■ **What to produce**
Set down each line of the data below exactly as it stands, dropping the pictures.

━━━━━━━━━━

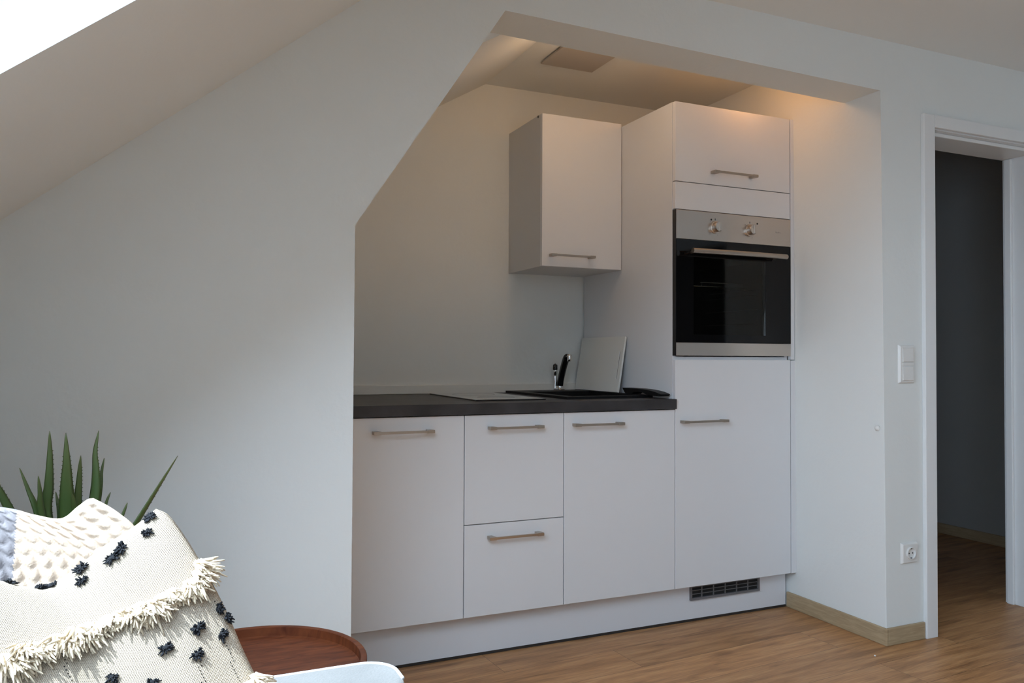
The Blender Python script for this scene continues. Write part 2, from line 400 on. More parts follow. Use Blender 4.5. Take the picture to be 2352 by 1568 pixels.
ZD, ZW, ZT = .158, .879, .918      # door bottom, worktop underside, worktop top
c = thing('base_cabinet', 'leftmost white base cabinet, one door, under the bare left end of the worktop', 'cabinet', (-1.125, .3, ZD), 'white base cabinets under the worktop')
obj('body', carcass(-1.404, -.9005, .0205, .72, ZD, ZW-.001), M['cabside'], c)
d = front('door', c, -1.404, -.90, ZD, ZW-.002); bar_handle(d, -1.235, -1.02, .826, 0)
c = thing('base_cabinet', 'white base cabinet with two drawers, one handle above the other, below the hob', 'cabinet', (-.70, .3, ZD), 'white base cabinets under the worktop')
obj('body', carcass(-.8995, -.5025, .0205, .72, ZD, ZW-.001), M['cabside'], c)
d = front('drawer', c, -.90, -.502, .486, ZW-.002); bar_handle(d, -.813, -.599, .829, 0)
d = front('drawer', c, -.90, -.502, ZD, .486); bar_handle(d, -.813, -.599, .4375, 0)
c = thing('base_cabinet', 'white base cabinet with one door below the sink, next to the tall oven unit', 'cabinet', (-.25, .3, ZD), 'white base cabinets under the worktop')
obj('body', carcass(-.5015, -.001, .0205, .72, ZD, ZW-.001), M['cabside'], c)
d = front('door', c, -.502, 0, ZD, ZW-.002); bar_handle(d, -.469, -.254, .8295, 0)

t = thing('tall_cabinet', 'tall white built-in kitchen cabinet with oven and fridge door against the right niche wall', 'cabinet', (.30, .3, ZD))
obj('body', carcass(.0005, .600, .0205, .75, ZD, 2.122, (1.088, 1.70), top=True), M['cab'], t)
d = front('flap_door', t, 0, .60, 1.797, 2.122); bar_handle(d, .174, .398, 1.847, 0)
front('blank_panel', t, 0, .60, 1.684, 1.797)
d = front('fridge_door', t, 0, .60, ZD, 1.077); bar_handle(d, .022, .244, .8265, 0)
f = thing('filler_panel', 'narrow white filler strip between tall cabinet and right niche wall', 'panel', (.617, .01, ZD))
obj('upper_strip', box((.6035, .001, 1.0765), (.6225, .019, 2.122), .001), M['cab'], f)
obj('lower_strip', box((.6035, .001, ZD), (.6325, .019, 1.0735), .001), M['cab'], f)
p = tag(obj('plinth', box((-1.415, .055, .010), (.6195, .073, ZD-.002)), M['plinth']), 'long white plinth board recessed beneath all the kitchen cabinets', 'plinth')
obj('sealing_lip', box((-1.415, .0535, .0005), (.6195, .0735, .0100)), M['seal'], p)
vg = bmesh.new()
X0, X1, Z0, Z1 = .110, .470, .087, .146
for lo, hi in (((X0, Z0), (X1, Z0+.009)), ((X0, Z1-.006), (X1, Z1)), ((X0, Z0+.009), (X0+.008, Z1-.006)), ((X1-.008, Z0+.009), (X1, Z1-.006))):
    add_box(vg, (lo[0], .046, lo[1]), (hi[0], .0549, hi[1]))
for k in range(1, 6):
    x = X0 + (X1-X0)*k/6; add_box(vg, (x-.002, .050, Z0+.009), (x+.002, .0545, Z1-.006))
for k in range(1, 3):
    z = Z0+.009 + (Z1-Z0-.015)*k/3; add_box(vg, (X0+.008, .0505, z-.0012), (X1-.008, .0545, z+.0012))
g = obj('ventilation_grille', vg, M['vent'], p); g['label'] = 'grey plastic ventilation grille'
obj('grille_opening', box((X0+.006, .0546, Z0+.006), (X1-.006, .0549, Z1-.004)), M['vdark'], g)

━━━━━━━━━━

■ **Result of this task**
The Blender Python script for this scene continues. Write part 2, from line 400 on. More parts follow. Use Blender 4.5. Take the picture to be 2352 by 1568 pixels.
ZD, ZW, ZT = .158, .879, .918      # door bottom, worktop underside, worktop top
c = thing('base_cabinet', 'leftmost white base cabinet, one door, under the bare left end of the worktop', 'cabinet', (-1.125, .3, ZD), 'white base cabinets under the worktop')
obj('body', carcass(-1.404, -.9005, .0205, .72, ZD, ZW-.001), M['cabside'], c)
d = front('door', c, -1.404, -.90, ZD, ZW-.002); bar_handle(d, -1.235, -1.02, .826, 0)
c = thing('base_cabinet', 'white base cabinet with two drawers, one handle above the other, below the hob', 'cabinet', (-.70, .3, ZD), 'white base cabinets under the worktop')
obj('body', carcass(-.8995, -.5025, .0205, .72, ZD, ZW-.001), M['cabside'], c)
d = front('drawer', c, -.90, -.502, .486, ZW-.002); bar_handle(d, -.813, -.599, .829, 0)
d = front('drawer', c, -.90, -.502, ZD, .486); bar_handle(d, -.813, -.599, .4375, 0)
c = thing('base_cabinet', 'white base cabinet with one door below the sink, next to the tall oven unit', 'cabinet', (-.25, .3, ZD), 'white base cabinets under the worktop')
obj('body', carcass(-.5015, -.001, .0205, .72, ZD, ZW-.001), M['cabside'], c)
d = front('door', c, -.502, 0, ZD, ZW-.002); bar_handle(d, -.469, -.254, .8295, 0)

t = thing('tall_cabinet', 'tall white built-in kitchen cabinet with oven and fridge door against the right niche wall', 'cabinet', (.30, .3, ZD))
obj('body', carcass(.0005, .600, .0205, .75, ZD, 2.122, (1.088, 1.70), top=True), M['cab'], t)
d = front('flap_door', t, 0, .60, 1.797, 2.122); bar_handle(d, .174, .398, 1.847, 0)
front('blank_panel', t, 0, .60, 1.684, 1.797)
d = front('fridge_door', t, 0, .60, ZD, 1.077); bar_handle(d, .022, .244, .8265, 0)
f = thing('filler_panel', 'narrow white filler strip between tall cabinet and right niche wall', 'panel', (.617, .01, ZD))
obj('upper_strip', box((.6035, .001, 1.0765), (.6225, .019, 2.122), .001), M['cab'], f)
obj('lower_strip', box((.6035, .001, ZD), (.6325, .019, 1.0735), .001), M['cab'], f)
p = tag(obj('plinth', box((-1.415, .055, .010), (.6195, .073, ZD-.002)), M['plinth']), 'long white plinth board recessed beneath all the kitchen cabinets', 'plinth')
obj('sealing_lip', box((-1.415, .0535, .0005), (.6195, .0735, .0100)), M['seal'], p)
vg = bmesh.new()
X0, X1, Z0, Z1 = .110, .470, .087, .146
for lo, hi in (((X0, Z0), (X1, Z0+.009)), ((X0, Z1-.006), (X1, Z1)), ((X0, Z0+.009), (X0+.008, Z1-.006)), ((X1-.008, Z0+.009), (X1, Z1-.006))):
    add_box(vg, (lo[0], .046, lo[1]), (hi[0], .0549, hi[1]))
for k in range(1, 6):
    x = X0 + (X1-X0)*k/6; add_box(vg, (x-.002, .050, Z0+.009), (x+.002, .0545, Z1-.006))
for k in range(1, 3):
    z = Z0+.009 + (Z1-Z0-.015)*k/3; add_box(vg, (X0+.008, .0505, z-.0012), (X1-.008, .0545, z+.0012))
g = obj('ventilation_grille', vg, M['vent'], p); g['label'] = 'grey plastic ventilation grille'
obj('grille_opening', box((X0+.006, .0546, Z0+.006), (X1-.006, .0549, Z1-.004)), M['vdark'], g)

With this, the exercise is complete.